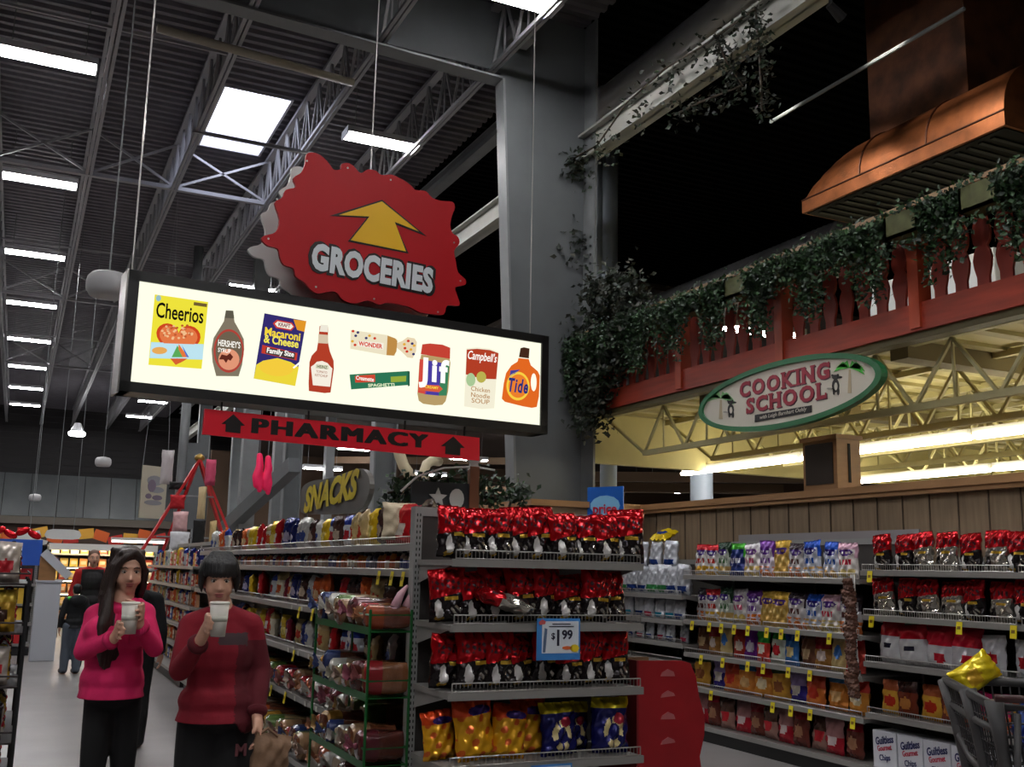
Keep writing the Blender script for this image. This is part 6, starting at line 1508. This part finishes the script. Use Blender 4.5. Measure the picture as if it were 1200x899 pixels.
# pink decoration
for i, (u, v) in enumerate(((303, 553), (313, 556))):
    c_ = at(u, v, y=20.5); b = Blob(); b.chain([(0, 0, .32), (.02, 0, .1), (-.03, 0, -.1), (-.02, 0, -.26)], [.06, .08, .09, .07]); b.chain([(.03, 0, .05), (.06, 0, -.18), (.04, 0, -.36)], [.05, .06, .05])
    o = b.build('pink_garland', mat('neon_pink', (255, 30, 96), .6), None, .02, 2); o.location = c_; tag(o, ['hot pink fluffy garland hanging under the pharmacy sign, ladder side', 'hot pink fluffy garland hanging under the pharmacy sign, column side'][i], 'garland', 'hot pink garlands')
    MB().tube([(0, 0, .3), (0, 0, 4.9)], .008, 4).build('cord', M_steel, o)
# big grey sloping stair stringer beyond
a, b_ = at(262, 622, y=25), at(345, 545, y=20.8)
tag(MB().bar(a, b_, .25, .3).build('stair_stringer', M_web), 'grey sloping stair stringer behind the ladder', 'stair part')
tag(MB().bar(at(225, 520, y=24), at(225, 620, y=24), .5, .3).build('grey_pillar', M_web), 'dark grey square pillar behind the ladder', 'pillar')
p = at(212, 560, y=23); tag(MB().tube([(p.x, 23, 0), (p.x, 23, 8.5)], .1, 12).build('standpipe', M_steel, smooth=True), 'round grey standpipe behind the ladder top', 'pipe')
for i, u in enumerate((292, 328, 386)):
    p = at(u, 560, y=24+i*3); w_ = .35-.1*(i == 2)
    tag(MB().span(p.x-w_/2, p.x+w_/2, p.y, p.y+.3, 0, 8.9).build('square_column', M_steel), ['grey column right beside the pink garlands, ladder side', 'wide pale column just behind the pink garlands', 'thin pole behind the snacks sign'][i], 'column')
# brown hall beyond the columns
struct('ceiling_low', MB().span(8.0, 33.8, 14, 55.9, 6.2, 6.3), mat('hall_brown_dark', (54, 42, 34), .8))
struct('wall_hall', MB().span(33, 33.2, 14, 55, 0, 6.2).span(7, 33, 44, 44.2, 0, 6.2), mat('hall_brown', (92, 72, 56), .8))
for i, (u, v, y) in enumerate(((600, 575, 30), (760, 572, 24), (850, 560, 22), (500, 540, 36))):
    p = at(u, v, y=y); tag(MB().bar(p-V((3, -2, 0)), p+V((3, -2, 0)), .25, .25).build('hall_beam', mat('beam_tan', (110, 88, 66), .7)), 'tan beam in the hall beyond, %s' % ['behind the big column', 'past the blue sign', 'over the plank wall', 'below the pharmacy sign'][i], 'beam', 'beams of the hall beyond')
# bent cream ducts
for i, (pp_, r_) in enumerate((([(470, 528), (478, 545), (484, 552), (481, 560)], .17), ([(502, 545), (500, 543), (494, 550), (493, 562)], .15))):
    P3 = [at(u, v, y=17) for u, v in pp_]
    if i == 0: P3 = [at(464, 510, y=17.0), at(468, 532, y=17), at(473, 546, y=17), at(483, 561, y=16.9)]
    else: P3 = [at(514, 541, y=17.3), at(506, 540, y=17.05), at(500, 544, y=17), at(497, 552, y=17), at(496, 580, y=17)]
    tag(MB().tube(P3, r_*.58, 14).build('bent_duct', mat('duct_cream', (206, 192, 160), .5), smooth=True), ['long bent cream duct under the pharmacy sign', 'short hooked cream duct beside the longer one'][i], 'duct')
# plants and paper decorations on the shelf tops behind the endcap
c_ = at(530, 570, y=9.2)
vine('greenery_garland', [at(455, 578, y=8.8), at(490, 566, y=8.9), at(530, 560, y=9), at(575, 566, y=9.2), at(618, 575, y=9.4)], 'green leafy garland arching over the goods behind the endcap', 900, .04, .06, .22, 11, LV)
t = thing('display_arch', 'small dark backboard with white star topped post behind the endcap', 'display', at(525, 592, y=8.6)); M_pst = mat('post_brown', (120, 72, 44), .6)
MB().span(-.35, .2, 0, .03, -.1, .2).build('backboard', mat('board_dark', (34, 40, 46), .6), t); MB().span(.2, .29, -.02, .04, -.1, .36).build('brown_post', M_pst, t)
def star(cx_, cz_, r): return [(cx_+r*(1 if k % 2 == 0 else .45)*math.sin(2*PI*k/10), cz_+r*(1 if k % 2 == 0 else .45)*math.cos(2*PI*k/10)) for k in range(10)]
MB().slab(star(.24, .4, .09), -.01, .01).build('star', M_sw, t); MB().slab(star(-.1, .06, .09), -.01, 0).build('star', M_sw, t); MB().slab(ell(.08, .06, .07, .09, 14), -.01, 0).build('white_blob', M_sw, t)
MB().tube([(-.45, 0, .1), (-.3, 0, .24), (-.05, 0, .33), (.24, 0, .36), (.45, 0, .34)], .01, 6).build('white_arch', M_sw, t)
MB().span(-.35, .3, -.05, .1, -.5, -.1).build('support', M_pst, t)
for i, (u, v, s_) in enumerate(((468, 590, 1.0), (575, 592, .8), (598, 592, .9))):
    p = at(u, v, y=6.3+.3*i); me = pouch(9)[0][0]
    place('paper_sack', bag_mesh('sack2', .22, .24, .14, lambda u, v, s: 0, [mat('sack_beige', (196, 182, 154), .8, bump=.8, bscale=14)], 31+i), (p.x, p.y, 1.72), .3*i, ['crumpled beige paper sack on top of the bread shelves, snacks sign side', 'crumpled white paper behind the endcap top', 'white paper sack tip behind the endcap beside the column'][i], 'paper sack', None, s_)
tag(MB().span(2.5, 3.15, 5.7, 9.6, 1.74, 1.76).build('top_board', M_upright), 'flat grey board covering the top of the shelves behind the endcap', 'board')
# neon sign at the far right of the column
for i, (u, v, col) in enumerate(((684, 547, (255, 60, 80)), (688, 556, (255, 180, 60)))):
    p = at(u, v, y=20); tag(MB().tube([p+V((-.05, 0, -.12)), p+V((.08, 0, -.02)), p+V((-.02, 0, .05)), p+V((.08, 0, .15))], .02, 6).build('neon_sign', glow('neon%d' % i, col, 3)), ['red neon squiggle glimpsed past the big column', 'amber neon squiggle just below the red one'][i], 'neon sign')
# ------------------------------------------------------------------ shopping cart
M_cg = mat('cart_grey', (66, 65, 66), .5); M_cgd = mat('cart_dark', (44, 44, 46), .5)
cA, cB = at(1108, 797, z=1.0), at(1205, 838, z=1.0)
dirc = (cB-cA); dirc.z = 0; dirc.normalize(); ca = math.atan2(dirc.y, dirc.x)
ct = thing('shopping_cart', 'grey plastic shopping cart holding yellow and blue bags', 'shopping cart', (cA.x, cA.y, 0), ca)
# local: X along the side toward the handle, Y across (+Y away from viewer)
LC_, WC = .95, .52
def pt(x, y, z): # basket tapers downward and toward the front
    s_ = (z-.42)/.58; return V((x*LC_*(.8+.2*s_)+.17*(1-s_), y*WC*(.72+.28*s_)*(1 if True else 1)+WC*.14*(1-s_), z))
rim = MB(); rim.tube([pt(0, 0, 1.0), pt(1, 0, .97), pt(1, 1, .97), pt(0, 1, 1.0), pt(0, 0, 1.0)], .024, 10); rim.tube([pt(0, 0, .42), pt(1, 0, .42), pt(1, 1, .42), pt(0, 1, .42), pt(0, 0, .42)], .02, 8); rim.build('rim', M_cg, ct, True)
for (y) in (0, 1):
    s = MB()
    for x in (0.0, .5, 1.0):
        s.tube([pt(x, y, 1.0), pt(min(1, x+.02), y, .8), pt(x+(.04 if x < 1 else 0), y, .6), pt(x, y, .42)], [.045, .03, .03, .04], 8)
    s.tube([pt(0, y, .88), pt(.5, y, .86), pt(1, y, .86)], .02, 8); s.tube([pt(0, y, .75), pt(.2, y, .64), pt(.5, y, .61), pt(.8, y, .64), pt(1, y, .75)], .022, 8)
    s.build('side_frame', M_cg, ct, True)
    g_ = MB()
    for k in range(1, 20): g_.tube([pt(k/20, y, .97), pt(k/20, y, .43)], .004, 4)
    for k in range(1, 9): g_.tube([pt(0, y, .42+.06*k), pt(1, y, .42+.06*k)], .004, 4)
    g_.build('side_grille', M_cgd, ct)
for x in (0, 1):
    g_ = MB()
    for k in range(1, 11): g_.tube([pt(x, k/11, .98), pt(x, k/11, .43)], .005, 4)
    for k in range(1, 9): g_.tube([pt(x, 0, .42+.06*k), pt(x, 1, .42+.06*k)], .005, 4)
    g_.build('end_grille', M_cgd, ct)
g_ = MB()
for k in range(1, 12): g_.tube([pt(0, k/12, .42), pt(1, k/12, .42)], .005, 4)
g_.build('basket_floor', M_cgd, ct)
ch = MB()
for y in (.08, .44): ch.tube([(.25, y, .42), (.2, y, .2), (.95, y, .16), (.95, y, .6), (1.02, y, .95)], .016, 8)
ch.build('chassis', M_cg, ct, True); MB().tube([(1.05, -.02, 1.02), (1.05, WC+.02, 1.02)], .018, 10).build('handle', mat('handle_dark', (60, 30, 30), .4), ct, True)
for x in (.25, .92):
    for y in (.08, .44):
        w = MB(); w.tube([(x, y-.018, .065), (x, y+.018, .065)], .062, 16); w.box((x, y, .12), (.03, .05, .1)); w.build('wheel', M_dark, ct)
bagy = two('cartyel', (226, 196, 20), (226, 200, 30), (206, 160, 40), .9, .3, .36, .14)[0]; bagb = two('cartblu', (26, 40, 110), (20, 44, 120), (60, 90, 160), .9, .28, .34, .12)[0]
RzM = Matrix.Rotation(ca, 3, 'Z')
p = V((cA.x, cA.y, 0))+RzM @ V((.1, .2, 0)); p.z = .93
p = at(1120, 806, y=4.22); place('snack_bag', bagy, p, -.5, 'puffed yellow snack bag leaning out of the shopping cart top', 'snack bag', None, (.56, .7, .74), -.15, 1.0)
p = V((cA.x, cA.y, .72))+RzM @ V((.42, .26, 0)); place('snack_bag', bagb, p, ca, 'dark blue bag under the yellow one in the cart', 'snack bag', None, 1.0, -.3, .3)
p = V((cA.x, cA.y, .5))+RzM @ V((.3, .26, 0)); place('snack_bag', bagb, p, ca+.3, 'dark bag lying at the bottom of the cart basket', 'snack bag', None, .9, -1.2, 0)
# ------------------------------------------------------------------ render look
w = bpy.data.worlds.new('world'); sc.world = w; w.use_nodes = True
w.node_tree.nodes['Background'].inputs['Color'].default_value = (.5, .55, .65, 1); w.node_tree.nodes['Background'].inputs['Strength'].default_value = .05
vs = sc.view_settings; vs.view_transform = 'Standard'; vs.look = 'None'; vs.gamma = 1; vs.use_curve_mapping = False; vs.exposure = EXPO
sc.display_settings.display_device = 'sRGB'
cy = sc.cycles; cy.use_denoising = True; cy.max_bounces = 6; cy.diffuse_bounces = 3; cy.glossy_bounces = 3; cy.sample_clamp_indirect = 4; cy.sample_clamp_direct = 0; cy.caustics_reflective = False; cy.caustics_refractive = False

▬▬▬▬▬▬

Go through the preceding material and copy each line that has the word "part".

Keep writing the Blender script for this image. This is part 6, starting at line 1508. This part finishes the script. Use Blender 4.5. Measure the picture as if it were 1200x899 pixels.
tag(MB().bar(a, b_, .25, .3).build('stair_stringer', M_web), 'grey sloping stair stringer behind the ladder', 'stair part')